George Lysy

Biography

George Lysy was born in 1916 on a farm near Nove Zamky in Czechoslovakia. From an early age, George worked on the family's dairy farm. He graduated from the College of Agriculture before the war. In 1938, when the Hungarians took over the region, George applied for a farmer's visa to Canada but was rejected. In 1939, he was drafted to the Hungarian army and, as a Jew, put into a forced labour battalion. He served 45 months in the Ukraine. Most of his comrades died of starvation, beatings, mine fields, illness, and extreme weather conditions. In the fall of 1944, George deserted and spent the last seven months of the war in Budapest (Hungary) under a false identity as a Catholic. He was liberated by the Russian Army in February 1945.

After liberation, George was reunited with his parents and siblings, who had also been hiding in Budapest with false identification.

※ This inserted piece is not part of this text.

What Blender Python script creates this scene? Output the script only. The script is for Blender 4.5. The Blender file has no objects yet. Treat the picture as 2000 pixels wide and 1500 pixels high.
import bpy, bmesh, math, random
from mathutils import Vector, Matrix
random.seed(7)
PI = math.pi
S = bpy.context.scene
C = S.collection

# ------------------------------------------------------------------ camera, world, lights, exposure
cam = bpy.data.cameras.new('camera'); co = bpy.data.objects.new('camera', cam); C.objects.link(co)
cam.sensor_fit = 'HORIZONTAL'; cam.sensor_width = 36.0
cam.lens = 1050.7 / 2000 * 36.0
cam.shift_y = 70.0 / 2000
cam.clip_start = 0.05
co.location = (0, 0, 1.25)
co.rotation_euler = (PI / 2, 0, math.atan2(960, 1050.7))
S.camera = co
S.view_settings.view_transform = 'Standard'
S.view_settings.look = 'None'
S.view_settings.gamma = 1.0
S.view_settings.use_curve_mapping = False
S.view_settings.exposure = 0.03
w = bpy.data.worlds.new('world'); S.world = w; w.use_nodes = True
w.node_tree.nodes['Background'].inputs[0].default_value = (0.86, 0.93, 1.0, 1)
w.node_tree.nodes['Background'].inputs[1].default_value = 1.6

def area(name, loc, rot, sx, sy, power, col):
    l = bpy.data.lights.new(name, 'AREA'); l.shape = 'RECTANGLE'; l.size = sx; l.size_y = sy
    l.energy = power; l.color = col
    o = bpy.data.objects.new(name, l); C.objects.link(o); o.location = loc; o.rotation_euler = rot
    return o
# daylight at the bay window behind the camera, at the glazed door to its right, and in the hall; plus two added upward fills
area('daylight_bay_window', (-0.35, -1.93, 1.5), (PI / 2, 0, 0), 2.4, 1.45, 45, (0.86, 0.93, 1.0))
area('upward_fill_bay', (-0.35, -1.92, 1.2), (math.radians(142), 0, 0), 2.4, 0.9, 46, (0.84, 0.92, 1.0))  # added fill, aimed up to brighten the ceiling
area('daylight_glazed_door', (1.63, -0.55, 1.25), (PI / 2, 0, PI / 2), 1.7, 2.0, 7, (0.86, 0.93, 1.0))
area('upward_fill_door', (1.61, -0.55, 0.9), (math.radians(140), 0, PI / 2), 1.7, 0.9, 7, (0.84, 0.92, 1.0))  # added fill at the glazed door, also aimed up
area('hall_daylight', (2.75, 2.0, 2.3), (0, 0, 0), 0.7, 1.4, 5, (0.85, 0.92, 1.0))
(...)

George got married in March 1945. He submitted another application to immigrate to Canada , but was told that it would take at least a year, so he and his wife Judy went instead to Caracas (Venezuela). After saving up enough money, they finally came to Canada in 1952 on tourist visas and bought a farm in Tillsonburg, Ontario. George and his wife were eventually granted Canadian citizenship. They ran three tobacco farms, and were active in Holocaust education events in Toronto. They had two daughters and several grandchildren and great-grandchildren. George died in 2014 at 98 years old.